- [What is needed]: Look for the string "from" in every line, and copy each line that has it.

- [Available data]:
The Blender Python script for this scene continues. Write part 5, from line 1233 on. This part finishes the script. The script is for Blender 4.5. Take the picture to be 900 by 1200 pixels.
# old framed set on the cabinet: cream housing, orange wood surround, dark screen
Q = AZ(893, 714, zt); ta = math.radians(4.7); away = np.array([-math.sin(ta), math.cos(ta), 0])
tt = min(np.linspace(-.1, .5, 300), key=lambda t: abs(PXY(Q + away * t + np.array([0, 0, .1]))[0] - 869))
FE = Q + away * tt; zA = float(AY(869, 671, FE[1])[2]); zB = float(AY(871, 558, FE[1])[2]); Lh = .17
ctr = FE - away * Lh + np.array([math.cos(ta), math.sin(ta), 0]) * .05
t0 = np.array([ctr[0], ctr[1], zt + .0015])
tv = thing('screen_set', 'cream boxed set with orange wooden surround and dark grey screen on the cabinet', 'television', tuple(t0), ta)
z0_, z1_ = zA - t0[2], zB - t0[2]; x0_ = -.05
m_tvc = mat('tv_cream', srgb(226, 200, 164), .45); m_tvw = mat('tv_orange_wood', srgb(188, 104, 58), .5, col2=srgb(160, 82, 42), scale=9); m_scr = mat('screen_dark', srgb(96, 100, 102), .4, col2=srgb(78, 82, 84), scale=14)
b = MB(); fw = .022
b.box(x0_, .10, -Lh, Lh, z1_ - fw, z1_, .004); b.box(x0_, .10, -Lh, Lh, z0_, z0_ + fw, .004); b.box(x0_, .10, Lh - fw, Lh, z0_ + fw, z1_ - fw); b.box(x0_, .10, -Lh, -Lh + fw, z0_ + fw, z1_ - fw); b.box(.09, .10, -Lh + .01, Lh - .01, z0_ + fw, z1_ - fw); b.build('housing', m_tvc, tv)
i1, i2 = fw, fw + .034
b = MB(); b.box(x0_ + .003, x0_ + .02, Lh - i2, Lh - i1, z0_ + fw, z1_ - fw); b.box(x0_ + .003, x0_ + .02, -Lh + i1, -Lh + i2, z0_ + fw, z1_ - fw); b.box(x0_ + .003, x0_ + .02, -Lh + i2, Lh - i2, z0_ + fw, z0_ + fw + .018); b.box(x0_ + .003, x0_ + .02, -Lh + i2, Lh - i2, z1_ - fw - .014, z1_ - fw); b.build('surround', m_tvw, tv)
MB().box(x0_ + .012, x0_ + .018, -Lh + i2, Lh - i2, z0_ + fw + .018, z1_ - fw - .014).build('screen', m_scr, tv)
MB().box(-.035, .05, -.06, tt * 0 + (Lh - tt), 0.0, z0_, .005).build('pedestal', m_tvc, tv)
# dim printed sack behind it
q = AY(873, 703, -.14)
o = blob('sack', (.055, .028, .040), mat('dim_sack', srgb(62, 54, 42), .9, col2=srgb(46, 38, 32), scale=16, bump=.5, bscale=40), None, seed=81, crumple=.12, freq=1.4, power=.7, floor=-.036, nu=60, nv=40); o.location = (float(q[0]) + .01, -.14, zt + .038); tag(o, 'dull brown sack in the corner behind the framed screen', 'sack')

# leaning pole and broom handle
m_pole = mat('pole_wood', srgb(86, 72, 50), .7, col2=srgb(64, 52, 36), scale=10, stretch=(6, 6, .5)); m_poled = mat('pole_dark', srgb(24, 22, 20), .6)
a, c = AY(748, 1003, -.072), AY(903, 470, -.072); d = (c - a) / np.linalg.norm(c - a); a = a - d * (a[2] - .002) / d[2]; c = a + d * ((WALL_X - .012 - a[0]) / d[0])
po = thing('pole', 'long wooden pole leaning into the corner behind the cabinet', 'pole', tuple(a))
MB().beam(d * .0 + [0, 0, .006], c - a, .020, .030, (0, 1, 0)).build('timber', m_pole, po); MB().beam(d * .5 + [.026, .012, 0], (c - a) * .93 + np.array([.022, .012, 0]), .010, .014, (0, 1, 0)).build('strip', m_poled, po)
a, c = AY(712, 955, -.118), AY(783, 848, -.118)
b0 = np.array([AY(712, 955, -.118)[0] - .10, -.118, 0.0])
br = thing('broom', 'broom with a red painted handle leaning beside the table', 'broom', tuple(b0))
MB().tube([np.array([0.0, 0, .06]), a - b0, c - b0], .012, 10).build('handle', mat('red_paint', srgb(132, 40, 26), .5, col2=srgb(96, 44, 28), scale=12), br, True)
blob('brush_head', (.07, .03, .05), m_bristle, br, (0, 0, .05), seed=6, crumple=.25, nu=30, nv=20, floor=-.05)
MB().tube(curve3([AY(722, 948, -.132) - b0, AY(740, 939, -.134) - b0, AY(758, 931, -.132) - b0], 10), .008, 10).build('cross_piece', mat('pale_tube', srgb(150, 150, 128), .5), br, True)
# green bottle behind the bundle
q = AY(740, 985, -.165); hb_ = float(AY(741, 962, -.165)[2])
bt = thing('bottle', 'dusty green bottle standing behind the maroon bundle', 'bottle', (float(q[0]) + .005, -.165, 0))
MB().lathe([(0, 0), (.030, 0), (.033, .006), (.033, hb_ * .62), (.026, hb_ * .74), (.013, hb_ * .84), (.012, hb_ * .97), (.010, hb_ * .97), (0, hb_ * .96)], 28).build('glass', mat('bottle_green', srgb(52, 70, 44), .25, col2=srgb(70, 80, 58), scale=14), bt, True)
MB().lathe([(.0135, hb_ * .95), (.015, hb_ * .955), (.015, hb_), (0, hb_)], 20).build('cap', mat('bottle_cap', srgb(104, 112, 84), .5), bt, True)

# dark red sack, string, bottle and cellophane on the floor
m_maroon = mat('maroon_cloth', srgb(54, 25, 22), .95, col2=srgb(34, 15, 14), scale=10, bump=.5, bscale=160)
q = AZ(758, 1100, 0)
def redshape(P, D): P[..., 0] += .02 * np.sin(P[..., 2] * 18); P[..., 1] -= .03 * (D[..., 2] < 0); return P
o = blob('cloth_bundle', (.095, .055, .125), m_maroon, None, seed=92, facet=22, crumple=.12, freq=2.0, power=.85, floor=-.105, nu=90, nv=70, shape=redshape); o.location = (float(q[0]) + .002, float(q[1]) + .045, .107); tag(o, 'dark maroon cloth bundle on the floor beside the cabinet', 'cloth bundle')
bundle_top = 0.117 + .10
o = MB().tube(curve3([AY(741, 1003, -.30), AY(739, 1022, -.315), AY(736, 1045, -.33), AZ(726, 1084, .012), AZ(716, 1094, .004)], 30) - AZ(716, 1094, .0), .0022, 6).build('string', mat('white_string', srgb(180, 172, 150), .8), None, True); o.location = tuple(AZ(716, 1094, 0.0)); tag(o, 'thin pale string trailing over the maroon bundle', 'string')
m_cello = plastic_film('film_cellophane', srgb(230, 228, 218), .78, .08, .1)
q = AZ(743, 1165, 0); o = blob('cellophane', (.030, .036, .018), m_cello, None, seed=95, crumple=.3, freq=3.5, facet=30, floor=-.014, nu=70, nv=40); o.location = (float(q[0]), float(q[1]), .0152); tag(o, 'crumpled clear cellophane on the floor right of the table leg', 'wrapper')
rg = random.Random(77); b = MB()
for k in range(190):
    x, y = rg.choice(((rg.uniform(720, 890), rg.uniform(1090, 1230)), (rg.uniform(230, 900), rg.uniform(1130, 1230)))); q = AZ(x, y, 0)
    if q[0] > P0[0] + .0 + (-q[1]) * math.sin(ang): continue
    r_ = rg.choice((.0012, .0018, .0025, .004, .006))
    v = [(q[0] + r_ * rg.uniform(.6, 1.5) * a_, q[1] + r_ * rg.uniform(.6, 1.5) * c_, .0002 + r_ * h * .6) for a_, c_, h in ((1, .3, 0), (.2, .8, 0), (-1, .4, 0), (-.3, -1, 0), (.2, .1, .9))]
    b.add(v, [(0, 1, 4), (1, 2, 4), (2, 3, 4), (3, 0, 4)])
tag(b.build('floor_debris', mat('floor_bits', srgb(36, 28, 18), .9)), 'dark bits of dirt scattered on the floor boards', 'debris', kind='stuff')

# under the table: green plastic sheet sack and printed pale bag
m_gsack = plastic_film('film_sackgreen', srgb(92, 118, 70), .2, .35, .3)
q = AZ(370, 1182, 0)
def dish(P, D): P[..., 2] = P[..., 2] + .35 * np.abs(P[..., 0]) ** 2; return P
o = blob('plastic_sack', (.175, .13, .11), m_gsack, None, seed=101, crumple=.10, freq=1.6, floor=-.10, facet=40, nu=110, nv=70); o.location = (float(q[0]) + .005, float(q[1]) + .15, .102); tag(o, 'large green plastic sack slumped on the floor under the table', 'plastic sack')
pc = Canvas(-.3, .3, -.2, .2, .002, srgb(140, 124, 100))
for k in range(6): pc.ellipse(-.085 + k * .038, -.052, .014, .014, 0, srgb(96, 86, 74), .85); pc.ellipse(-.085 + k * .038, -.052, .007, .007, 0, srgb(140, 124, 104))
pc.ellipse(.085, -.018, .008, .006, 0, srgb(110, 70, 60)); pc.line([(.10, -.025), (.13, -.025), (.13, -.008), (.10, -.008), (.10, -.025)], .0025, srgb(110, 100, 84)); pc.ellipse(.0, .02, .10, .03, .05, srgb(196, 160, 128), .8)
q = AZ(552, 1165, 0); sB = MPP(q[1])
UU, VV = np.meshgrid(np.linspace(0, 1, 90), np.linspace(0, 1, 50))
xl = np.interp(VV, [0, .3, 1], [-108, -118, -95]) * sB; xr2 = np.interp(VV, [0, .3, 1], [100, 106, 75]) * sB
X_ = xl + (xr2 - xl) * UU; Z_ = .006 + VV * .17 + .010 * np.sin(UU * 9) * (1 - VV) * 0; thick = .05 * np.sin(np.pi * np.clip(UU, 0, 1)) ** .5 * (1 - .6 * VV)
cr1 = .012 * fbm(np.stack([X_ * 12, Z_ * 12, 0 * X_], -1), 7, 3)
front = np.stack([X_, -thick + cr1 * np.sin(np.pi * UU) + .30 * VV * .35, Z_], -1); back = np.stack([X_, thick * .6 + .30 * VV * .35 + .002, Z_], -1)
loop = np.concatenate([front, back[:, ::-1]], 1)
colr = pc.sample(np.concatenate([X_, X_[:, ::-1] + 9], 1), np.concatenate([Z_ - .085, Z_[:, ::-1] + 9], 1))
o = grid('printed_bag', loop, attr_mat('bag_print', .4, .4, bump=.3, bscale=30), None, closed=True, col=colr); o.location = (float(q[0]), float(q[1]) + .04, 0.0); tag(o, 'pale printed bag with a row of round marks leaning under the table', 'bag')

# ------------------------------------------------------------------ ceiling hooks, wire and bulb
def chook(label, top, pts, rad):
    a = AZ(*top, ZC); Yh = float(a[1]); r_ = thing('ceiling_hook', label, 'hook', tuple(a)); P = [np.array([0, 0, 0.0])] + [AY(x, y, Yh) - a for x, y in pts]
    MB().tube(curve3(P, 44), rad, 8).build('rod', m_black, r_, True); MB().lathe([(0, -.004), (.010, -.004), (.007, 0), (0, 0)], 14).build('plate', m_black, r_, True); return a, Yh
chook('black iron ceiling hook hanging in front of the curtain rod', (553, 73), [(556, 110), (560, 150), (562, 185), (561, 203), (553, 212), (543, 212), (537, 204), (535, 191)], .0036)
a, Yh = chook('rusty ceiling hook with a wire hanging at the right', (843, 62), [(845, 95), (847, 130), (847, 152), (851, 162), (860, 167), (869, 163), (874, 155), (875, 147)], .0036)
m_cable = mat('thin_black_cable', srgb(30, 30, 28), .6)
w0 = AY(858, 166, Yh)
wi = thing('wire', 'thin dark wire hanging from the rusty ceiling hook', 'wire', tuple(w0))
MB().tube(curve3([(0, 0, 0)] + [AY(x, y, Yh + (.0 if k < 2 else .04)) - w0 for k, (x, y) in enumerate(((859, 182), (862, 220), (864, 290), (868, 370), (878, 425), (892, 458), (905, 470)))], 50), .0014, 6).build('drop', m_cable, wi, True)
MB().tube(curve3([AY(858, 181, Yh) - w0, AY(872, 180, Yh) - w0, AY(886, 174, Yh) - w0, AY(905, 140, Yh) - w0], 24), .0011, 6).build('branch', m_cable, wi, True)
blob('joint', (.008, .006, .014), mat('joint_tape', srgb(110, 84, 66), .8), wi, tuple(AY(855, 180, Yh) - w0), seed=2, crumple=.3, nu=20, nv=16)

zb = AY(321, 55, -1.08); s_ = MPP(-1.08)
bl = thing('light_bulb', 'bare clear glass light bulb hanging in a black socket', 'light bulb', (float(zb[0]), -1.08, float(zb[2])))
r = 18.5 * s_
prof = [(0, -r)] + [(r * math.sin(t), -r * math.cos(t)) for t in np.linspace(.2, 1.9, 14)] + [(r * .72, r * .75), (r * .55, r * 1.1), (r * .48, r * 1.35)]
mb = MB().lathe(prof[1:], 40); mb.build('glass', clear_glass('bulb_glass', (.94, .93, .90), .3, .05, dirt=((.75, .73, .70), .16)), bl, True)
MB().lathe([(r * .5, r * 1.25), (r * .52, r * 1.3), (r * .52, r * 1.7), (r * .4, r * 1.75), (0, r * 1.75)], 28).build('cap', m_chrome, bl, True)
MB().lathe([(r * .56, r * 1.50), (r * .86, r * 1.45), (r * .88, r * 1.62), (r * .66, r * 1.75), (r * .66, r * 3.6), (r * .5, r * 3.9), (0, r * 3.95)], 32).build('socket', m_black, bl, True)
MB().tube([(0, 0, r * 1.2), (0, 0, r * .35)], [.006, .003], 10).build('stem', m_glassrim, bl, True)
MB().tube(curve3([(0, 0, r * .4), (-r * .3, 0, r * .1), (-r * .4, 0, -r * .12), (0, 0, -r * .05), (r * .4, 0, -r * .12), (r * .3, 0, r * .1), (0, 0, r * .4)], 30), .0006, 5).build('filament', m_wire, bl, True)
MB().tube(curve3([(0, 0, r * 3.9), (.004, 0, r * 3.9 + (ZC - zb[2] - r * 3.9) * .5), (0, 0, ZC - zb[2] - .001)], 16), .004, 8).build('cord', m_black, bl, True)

- [Expected output]:
The Blender Python script for this scene continues. Write part 5, from line 1233 on. This part finishes the script. The script is for Blender 4.5. Take the picture to be 900 by 1200 pixels.
wi = thing('wire', 'thin dark wire hanging from the rusty ceiling hook', 'wire', tuple(w0))